Против последовательных либеральных проектов индивидуализации, рационализации и роста как основ «модернизации» марксизм установил диалектическую перспективу эмансипации – эксплицитно признавая, что капитализм и колониализм были формами эксплуатации так же, как и прогресса, что может быть проиллюстрировано в табл. 3.2.
Таблица 3.2
Марксистская диалектика капиталистической современности
Марксистская перспектива также отличалась от веберовского понимания рационализации рынков и бюрократии как «железной клетке». Противоречия современности, согласно Марксу, были предшественниками радикальных изменений. Рабочее движение в капиталистических странах, социалистический феминизм, антиколониальные движения и «реально существующие» социалистические страны, несмотря на недостатки, воспринимались как носители другого варианта будущего, модернистского проекта эмансипации. К 1990‐м годам, тем не менее, эта вера в будущее была в корне подорвана.

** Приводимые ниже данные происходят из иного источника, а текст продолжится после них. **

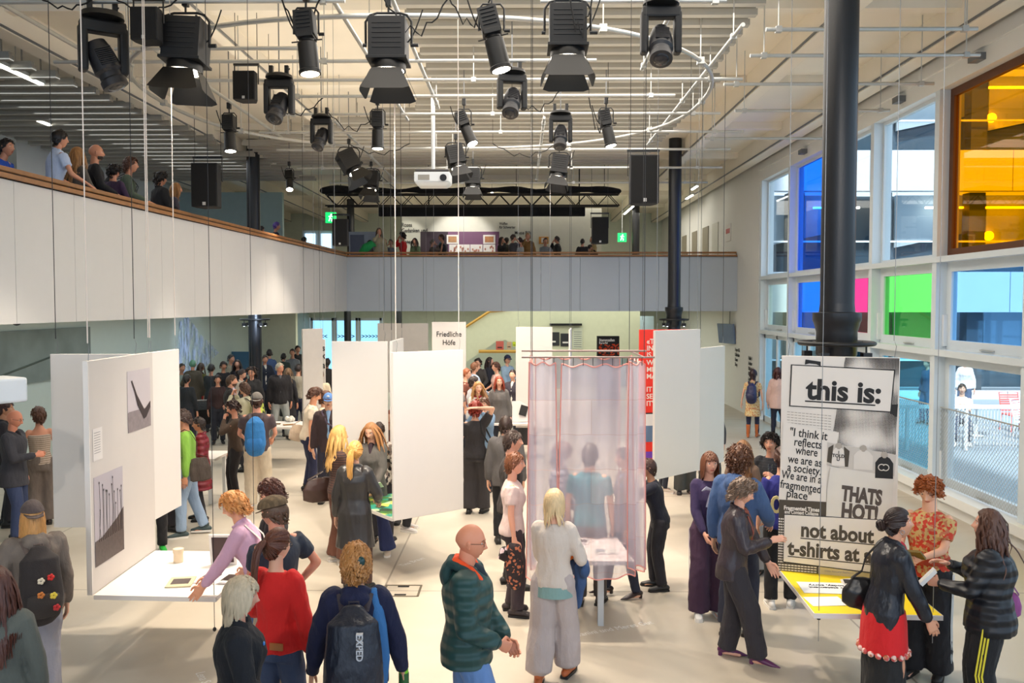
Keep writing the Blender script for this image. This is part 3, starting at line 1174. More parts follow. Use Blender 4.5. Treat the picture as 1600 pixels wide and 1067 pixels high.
# projector under the ceiling
p = at_y(677, 290, 15.5)
t = empty('ceiling_projector', p, label='white projector hanging from a white pole in front of the truss', cat='projector')
mb = MB()
mb.box((0, 0, 0.12), (0.62, 0.5, 0.17))
mb.add([(-0.31, -0.25, 0.035), (0.31, -0.25, 0.035), (0.31, 0.25, 0.035), (-0.31, 0.25, 0.035), (-0.24, -0.18, -0.03), (0.24, -0.18, -0.03), (0.24, 0.18, -0.03), (-0.24, 0.18, -0.03)],
       [(0, 1, 2, 3), (7, 6, 5, 4), (0, 4, 5, 1), (1, 5, 6, 2), (2, 6, 7, 3), (3, 7, 4, 0)])
mb.build('case', white_m, t, bevel=0.015)
MB().box((0, 0, 0.23), (0.58, 0.46, 0.05)).build('lid', plain('projector_lid', (60, 58, 56), 0.5), t, bevel=0.01)
MB().box((-0.14, -0.255, 0.11), (0.2, 0.01, 0.09)).build('vent', plain('projector_vent', (150, 148, 140), 0.6), t)
MB().lathe([(0.06, 0), (0.06, 0.02)], (0.2, -0.27, 0.1), 16, Matrix.Rotation(PI / 2, 3, 'X')).build('lens', LENS_OFF, t)
MB().tube([(0, 0, 0.25), (0, 0, ZC - p.z)], 0.035, 12).build('pole', white_m, t, smooth=40)
# projector at the edge of the hall, close to the camera
p = at_y(-14, 600, 7.0)
t = empty('wall_projector', p, rad(-32), label='white projector with a round lens hanging close to the side hall', cat='projector')
MB().box((0, 0, -0.05), (0.36, 0.4, 0.2)).build('case', white_m, t, bevel=0.02)
MB().box((0.1, -0.15, -0.19), (0.2, 0.22, 0.14)).build('lens_housing', white_m, t, bevel=0.02)
MB().lathe([(0.055, 0), (0.05, 0.03), (0.03, 0.035)], (0.13, -0.27, -0.19), 20, Matrix.Rotation(PI / 2, 3, 'X')).build('lens', plain('lens_blue', (200, 215, 255), 0.1), t)
MB().tube([(0, 0, 0.05), (0, 0, ZC - p.z)], 0.02, 10).build('pole', white_m, t, smooth=40)

# truss with rolled black drape
x0, x1 = at_y(508, 300, 26.3).x, at_y(968, 300, 26.3).x
zt = at_y(700, 303, 26.3).z
zb_ = at_y(700, 321, 26.3).z
t = empty('lighting_truss', (x0, 26.3, zb_), label='long black lattice truss across the hall before the rear gallery', cat='truss')
L = x1 - x0
H_ = zt - zb_
for (dy, dz) in ((0, 0), (0, H_), (0.3, 0), (0.3, H_)):
    MB().tube([(0, dy, dz), (L, dy, dz)], 0.025, 8).build('chord', black_m, t)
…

Постмодернизм атаковал все главные нарративы современности, одновременно игнорируя диалектическую концепцию марксизма. Но все его социально-политические успехи, все его завоевания на идеологическом поприще, были направлены против модернистских левых. В то же самое время правый модернизм одержал верх почти над всеми своими традиционалистскими и консервативными соперниками, в особенности в тэтчеровской Великобритании – так как неолиберализм можно рассматривать в качестве высокого модернизма правого толка и, как уже было отмечено, его едва ли поколебали постмодернистские аргументы. Укрепление американских правых служит наглядной иллюстрацией запутанности актуальной современности. В то время как американские правые набирают штурмовиков из рядов христианских фундаменталистов, гегемонистские устремления возникают из их «желания определять будущее», которое они понимают как принадлежащее именно им223. (Теологическое прославление мирового успеха правых христианским евангелизмом играет на руку этому вареву из секулярного модернизма и религиозного фундаментализма.) В то время как левые, устремленные к социальной революции, были вынуждены отступить или их заставили замолчать, американские правые трубят об «изменении режима».

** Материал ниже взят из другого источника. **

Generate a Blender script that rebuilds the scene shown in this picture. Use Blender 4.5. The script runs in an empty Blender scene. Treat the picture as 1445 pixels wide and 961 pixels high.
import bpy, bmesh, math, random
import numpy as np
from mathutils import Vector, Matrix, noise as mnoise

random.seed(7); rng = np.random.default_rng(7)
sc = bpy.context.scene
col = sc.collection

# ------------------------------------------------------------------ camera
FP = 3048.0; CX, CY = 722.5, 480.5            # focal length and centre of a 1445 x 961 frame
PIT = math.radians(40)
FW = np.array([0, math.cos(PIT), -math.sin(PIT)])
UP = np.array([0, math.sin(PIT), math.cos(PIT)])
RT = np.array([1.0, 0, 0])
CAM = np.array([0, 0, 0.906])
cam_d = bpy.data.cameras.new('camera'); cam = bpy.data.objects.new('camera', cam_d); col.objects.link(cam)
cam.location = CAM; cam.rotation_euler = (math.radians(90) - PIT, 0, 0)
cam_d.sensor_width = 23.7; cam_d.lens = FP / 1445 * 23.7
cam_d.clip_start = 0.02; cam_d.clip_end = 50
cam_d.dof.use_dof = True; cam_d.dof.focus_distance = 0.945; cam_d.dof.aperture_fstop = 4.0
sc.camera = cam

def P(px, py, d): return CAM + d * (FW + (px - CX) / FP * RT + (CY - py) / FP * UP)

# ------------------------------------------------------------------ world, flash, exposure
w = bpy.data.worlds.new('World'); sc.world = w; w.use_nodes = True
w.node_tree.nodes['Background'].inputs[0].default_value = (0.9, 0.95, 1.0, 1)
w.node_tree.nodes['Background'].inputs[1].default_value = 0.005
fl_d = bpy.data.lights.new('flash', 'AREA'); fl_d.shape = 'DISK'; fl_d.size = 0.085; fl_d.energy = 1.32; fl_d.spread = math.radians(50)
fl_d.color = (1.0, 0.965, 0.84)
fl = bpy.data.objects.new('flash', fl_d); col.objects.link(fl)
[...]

Модернизм не был отвергнут как интеллектуальная позиция. Его защищали теоретики как со стороны «третьего пути», так и старые крайне левые интеллектуалы224. В хорошо финансируемой исследовательской и публикационной программе немецкого издательства Suhrkamp Verlag Ульрих Бек зашел так далеко, что провозгласил «вторую современность». Но социально-политическим вызовам по всему левому спектру ничего не было противопоставлено. В сущности, «Общество риска» Бека, важная теоретическая работа последних десятилетий, впервые опубликованная в Германии в 1986 году, предложила возможную основу для новой концепции современности: «Конфликты, связанные с модернизационными рисками, возникают по причинам системного характера, которые совпадают с движущей силой прогресса и прибыли. Они соотнесены с размахом и распространением опасностей и возникающих вследствие этого притязаний на возмещение и/или на принципиальную смену курса»225. Это важная социальная концептуализация – риск, понятый как ключевой концепт экономики, – которая также находит политический отклик в кругах защитников окружающей среды. Тем не менее критический пафос концепта притупляется двумя обстоятельствами: во‐первых, его слепотой к тому, что происходило прямо в центре политической сцены, а именно по отношению к упомянутому выше восходу правого либерального модернизма – первоначально более слабому в Германии, чем в англосаксонском мире, но политически триумфальному задолго до его воцарения в последней Большой коалиции. Во‐вторых, специфическое институциональное содержание «новой», позже «второй», современности – потеря занимаемого положения классами, ослабление полной занятости и национальных государств; «освобождение» индивидов от индустриальных институций – оставляет его понимание изменившейся темпоральной рамки открытой произвольной избирательности, эмпирически ненадежной, или и тому и другому.